Man behind Churchill portrait heist going to jail
Some time between Christmas and New Year's Eve 2022, Jeffrey Wood stole the world-famous portrait of a scowling, wartime Winston Churchill, titled The Roaring Lion, from Ottawa's Château Laurier hotel, replacing it with a fake.
In March, Wood pleaded guilty to forgery, theft over $5,000 and trafficking property obtained by crime. Three additional charges were withdrawn.
At the Ottawa Courthouse on Monday, Wood was sentenced to two years less a day in custody.
The celebrated photographer Yousuf Karsh, a longtime resident of the Château Laurier, gave the portrait to the hotel in 1998. It has now been returned to the hotel following its disappearance, and the international hunt that followed.

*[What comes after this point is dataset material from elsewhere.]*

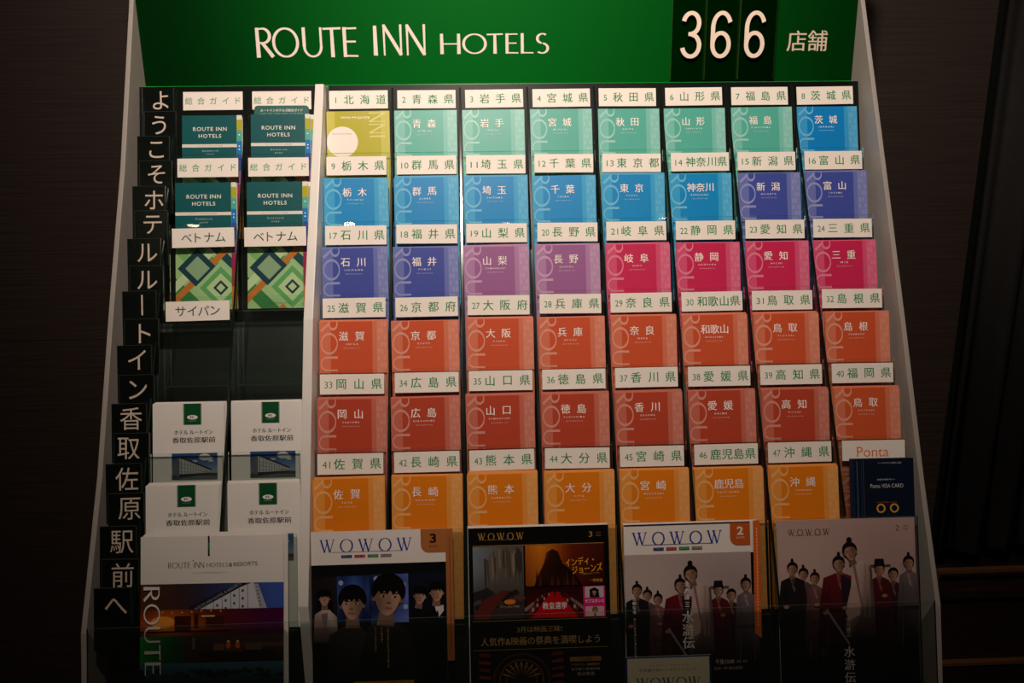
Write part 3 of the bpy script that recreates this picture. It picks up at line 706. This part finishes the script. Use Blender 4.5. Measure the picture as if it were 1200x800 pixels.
def robe(pr, cx, cd, r, w, h, c, c2, lapel=(210, 200, 190), vee=True):
    """printed standing figure in a cross-collared robe below a head at (cx,cd)"""
    top = cd+r*1.45
    pr.poly([(cx-r*.55, top), (cx+r*.55, top), (cx+w*.42, top+r*.8), (cx+w*.55, top+h*.45), (cx+w*.62, top+h), (cx-w*.62, top+h), (cx-w*.55, top+h*.45), (cx-w*.42, top+r*.8)],
            [c, c, c, mix(c, c2, .4), c2, c2, mix(c, c2, .5), mix(c, c2, .2)])
    pr.poly([(cx-r*.55, top), (cx-r*.25, top), (cx+r*.5, top+r*2.6), (cx+r*.2, top+r*2.9)], lapel)
    pr.poly([(cx+r*.55, top), (cx+r*.25, top), (cx-r*.3, top+r*1.9), (cx-r*.05, top+r*2.1)], mix(lapel, c, .4))
    for i in (-1, 1):
        pr.poly([(cx+i*w*.25, top+r*2.2), (cx+i*w*.29, top+r*2.2), (cx+i*w*.38, top+h), (cx+i*w*.33, top+h)], mix(c, (0, 0, 0), .35))
    pr.poly([(cx-w*.4, top+h*.48), (cx+w*.4, top+h*.48), (cx+w*.4, top+h*.53), (cx-w*.4, top+h*.53)], mix(c, (0, 0, 0), .5))
def troupe(pr, w, ox, od, sc, dark_d):
    """eight people in old-style robes before a hazy sky; coordinates in a unit of picture width"""
    U = lambda u: ox+u*sc; D = lambda v: od+v*sc
    SK = (166, 122, 98); HR = (24, 18, 17)
    P = [  # u, v(head), r, robe width, robe col, lower col, style
        (.185, .310, .034, .155, (86, 66, 66), (16, 13, 13), 'knot'), (.106, .270, .037, .20, (34, 28, 30), (16, 13, 13), 'knot'), (.265, .340, .033, .135, (112, 72, 74), (22, 15, 16), 'knot'),
        (.832, .325, .035, .14, (56, 32, 36), (16, 13, 13), 'plain'), (.732, .285, .036, .17, (84, 24, 30), (18, 12, 13), 'hat'), (.945, .247, .038, .165, (110, 96, 100), (20, 17, 18), 'knot'),
        (.438, .240, .042, .27, (104, 24, 32), (24, 12, 14), 'knot')]
    for u, v, r, ww, c, c2, st in P:
        robe(pr, U(u), D(v), r*sc, ww*sc, .52*sc, c, c2, mix(c, (220, 205, 195), .3))
        if st == 'knot': pr.ell(U(u), D(v-r*1.72), r*.30*sc, r*.40*sc, HR, 12)
        face(pr, U(u), D(v), r*.92*sc, SK, HR, random.Random(int(u*1000)).uniform(-.14, .14), False, side=1 if u > .5 else -1)
        if st == 'hat':
            pr.poly([(U(u-r*1.05), D(v-r*.8)), (U(u+r*1.05), D(v-r*.8)), (U(u+r*.9), D(v-r*2.1)), (U(u-r*.9), D(v-r*2.1))], (24, 20, 22))
            pr.rect(U(u-r*2.3), D(v-r*.9), U(u+r*2.3), D(v-r*.65), (24, 20, 22))
        if ww > .25:
            pr.poly([(U(u+.01), D(v+.07)), (U(u+.10), D(v+.12)), (U(u+.13), D(v+.45)), (U(u+.02), D(v+.45))], (40, 26, 38))
            pr.ell(U(u-.10), D(v+.25), .03*sc, .05*sc, (70, 14, 22), 10)
    # tall central figure in a pale robe, bending towards the viewer
    u, v, r = .522, .155, .046
    pr.poly([(U(.53), D(.25)), (U(.60), D(.215)), (U(.665), D(.25)), (U(.68), D(.45)), (U(.69), D(.78)), (U(.50), D(.78)), (U(.485), D(.60)), (U(.52), D(.42))],
            [(180, 156, 146), (190, 166, 156), (164, 138, 132), (112, 92, 90), (24, 19, 19), (24, 19, 19), (84, 68, 66), (190, 160, 150)])
    pr.poly([(U(.52), D(.40)), (U(.60), D(.38)), (U(.58), D(.60)), (U(.50), D(.64)), (U(.475), D(.58))], (178, 150, 140))
    pr.poly([(U(.535), D(.24)), (U(.555), D(.24)), (U(.60), D(.52)), (U(.585), D(.53))], (130, 100, 96))
    pr.poly([(U(.655), D(.25)), (U(.675), D(.28)), (U(.69), D(.6)), (U(.665), D(.6))], (90, 70, 68))
    pr.ell(U(u-.005), D(v-.085), .020*sc, .022*sc, HR, 12); face(pr, U(u), D(v), r*sc, SK, HR, -.22, False, side=-1)
    for a_, b_ in ((.625, .24), (.655, .30)):      # folds of the pale robe
        pr.poly([(U(a_), D(b_)), (U(a_+.006), D(b_)), (U(a_-.005), D(.62)), (U(a_-.014), D(.62))], (136, 112, 106))
    # sword and hands
    pr.poly([(U(.33), D(.56)), (U(.345), D(.55)), (U(.50), D(.80)), (U(.49), D(.81))], (120, 116, 120))
    for a, b in ((.27, .52), (.33, .58), (.47, .55), (.76, .47), (.05, .53)): pr.ell(U(a), D(b), .02*sc, .014*sc, (150, 104, 82), 10)
def magazine(name, x, w, h, s, label, pr, thk=.003, rot=0, m=GLOSS, yaw=0, off=.0085, extra=()):
    mw = lean(x, 6, s, off, yaw, rot); t = empty(name, mw); tag(t, label, 'magazine', 'magazines in the bottom pockets')
    link('page_block', leaf_body(w, h, thk, WPAPER, 'page_block', 5), t); pr.build('cover_print', t, m)
    for mb, nm_, mm in extra: mb.build(nm_, mm, t)
    return t, mw
ST6 = .0235; MH = .1480+.1135-.0105
def masthead(pr, w, col, tab, num):
    def W(x, total, h, d, c): pr.caps('WoWoW', x, d, h, c, gap=.36, total=total)
    W(.0112, .1270, .0182, .0290, col); pr.rect(.0275, .0281, .1255, .0287, col)
    for a, c, tx in ((.0410, (36, 50, 110), 'プライム'), (.0590, (176, 30, 62), 'ライブ'), (.0770, (30, 132, 74), 'シネマ'), (.0950, (120, 112, 104), 'プラス')):
        pr.rect(a, .0325, a+.0146, .0366, c); pr.text(tx, a+.0073, .0345, .011, .0016, (220, 214, 208), 0, 1)
    # month tab with a rounded lower corner
    R = .011; x0, x1, d1 = .1500 if num == '3' else .1495, w, .0325
    P = [(x0, -.0001+.0001), (x1, 0), (x1, d1)]+[(x0+R-R*math.sin(i/6*math.pi/2), d1-R+R*math.cos(i/6*math.pi/2)) for i in range(7)]
    pr.poly(P, tab)
# 1: issue 3 with five actors
w = .1840
pr = Print(w, MH); pr.rect(0, 0, w, MH, (14, 14, 16)); pr.rect(0, 0, w, .0455, (238, 230, 224)); masthead(pr, w, (34, 56, 148), (176, 108, 58), '3')
pr.text('3', .1670, .0130, .0090, .0130, (30, 24, 20), .03, 5); pr.text('2025', .1675, .0238, .012, .0026, (60, 44, 34), .01, 1)
pr.grid(0, .0455, w, .0640, lambda u, v: mix((16, 16, 20), (26, 26, 30), v*.6), 4, 3)
pr.grid(.0345, .0610, .0790, .1250, lambda u, v: mix((70, 104, 190), (20, 30, 60), min(1, .25+abs(v-.35)+.25*math.sin(u*9))), 6, 8)
pr.grid(.0800, .0600, .1320, .1260, lambda u, v: mix((96, 120, 200), (26, 36, 78), min(1, max(0, .9-u*.8+.2*math.sin(v*11)))), 6, 8)
for a, b in ((.088, .066), (.125, .075), (.128, .105), (.04, .07), (.044, .1)): pr.ell(a, b, .0035, .0035, (150, 170, 215), 10)
pr.grid(.0, .062, .034, .150, lambda u, v: mix((26, 22, 24), (40, 34, 38), u*(1-v)), 3, 3); pr.grid(.133, .060, w, .150, lambda u, v: mix((22, 26, 44), (16, 14, 16), v), 3, 3)
SK = (172, 132, 112); HR = (16, 12, 12)
# woman left
pr.poly([(.006, .085), (.012, .078), (.026, .080), (.030, .110), (.024, .122), (.008, .122)], HR)
pr.poly([(.004, .112), (.014, .106), (.024, .106), (.034, .116), (.036, .150), (.002, .150)], [(150, 128, 120), (190, 176, 168), (190, 176, 168), (150, 124, 114), (60, 46, 44), (70, 54, 50)])
pr.poly([(.0125, .112), (.0215, .110), (.0205, .128), (.0165, .134)], (110, 92, 88))
face(pr, .0175, .0900, .0078, SK, HR, 0, True)
# pair right
pr.poly([(.134, .125), (.142, .106), (.156, .106), (.165, .125), (.168, .160), (.130, .160)], (20, 20, 24)); face(pr, .1480, .0905, .0088, (186, 142, 120), HR, .15, True, side=1)
pr.poly([(.155, .130), (.166, .108), (.182, .108), (.186, .118), (.186, .165), (.152, .165)], (16, 16, 20)); pr.poly([(.168, .106), (.180, .104), (.180, .112), (.172, .122)], (214, 206, 202)); pr.poly([(.170, .112), (.1725, .112), (.1735, .124), (.1705, .124)], (14, 14, 18))
face(pr, .1710, .0860, .0098, (192, 146, 120), HR, .05, True, side=1)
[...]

Before stealing the portrait, Wood had reached out to Sotheby's auction house about selling a print of The Roaring Lion from the Karsh estate. He also posted on social media about his plans to leave Canada, and days before the theft he placed a two-minute phone call to the hotel.
The framed portrait had been affixed to a wall with special bolts that required specific knowledge and unique tools to unfasten.
The crime went unnoticed until the following August when a hotel staff member saw something amiss with the replacement portrait.
The theft made international headlines and launched an Ottawa police investigation spanning several countries and two continents.
Investigators eventually determined that a man in Genoa, Italy, had purchased the portrait through a London auction house.
The buyer had no idea he had acquired a cherished piece of Canadian history — let alone a stolen one — and when contacted by police, he quickly agreed to return it.